Before becoming the biggest pop star in the world, Taylor Swift was J-14 Magazine‘s advice columnist in December 2008. That’s right, while promoting her Fearless album 16 years ago, the singer-songwriter gave fans advice on topics such as dealing with the rumor mill, being the “tall friend” and worrying about having “a lot of ex-boyfriends.”

Keep reading for everything she said in a resurfaced magazine found deep in the J-14 archives.

Should I fight back against the rumors being spread about me? — Yazi

Taylor: If the rumor questions your character and who people think you are, it’s always good to confront it in a classy way. You never want to walk up to a girl who is talking badly about you behind your back and scream at her. That just proves that what she’s saying about you might be true. But if the rumors are bad enough and you know the source of them, you might want to approach that person and ask them why they’re doing it, explaining that you’re hurt by it. Always remember to keep your voice at a quiet, even tone — that’s the best way to approach a girl. Getting loud always makes people get defensive, and it’s just going to escalate into a catfight, and you never want to be that girl.

I have a few guy friends, but other than that, no guys seem to like me. Help! — Shannon

Taylor: I was always the single girl in school. I didn’t have guys chasing after me, and some days I would wonder why. When you’re in school and guys don’t like you, it’s easy to feel insecure, but later on in life, when you meet the guy who’s perfect for you, you’ll be glad you didn’t have 25,000 boyfriends before you met him, because he won’t have to worry about a lot of ex-boyfriends.
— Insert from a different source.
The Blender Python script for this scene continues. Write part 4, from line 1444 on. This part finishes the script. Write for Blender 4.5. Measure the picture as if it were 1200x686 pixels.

This boy calls me “Giant” or “Goliath” and thinks it’s funny. I’m 11 and 5’8”, and it makes me sad. — Anonymous 

Taylor: I was always the tall girl in school. I know what it’s like to be standing around in a circle of girls where you’re the tallest one and not on anyone else’s eye level. Let the guy know that it hurts you when he says that, then have the courage to say, “I don’t make fun of you. Please don’t make fun of me.” Hopefully, he takes that to heart. Always remember that when you’re in school and people are making fun of things that make you different, it’s east to start to hate those things about yourself. But as soon as you get out of high school and into the real world, the things that make you different make you special. You should never cover those things up and be ashamed of them.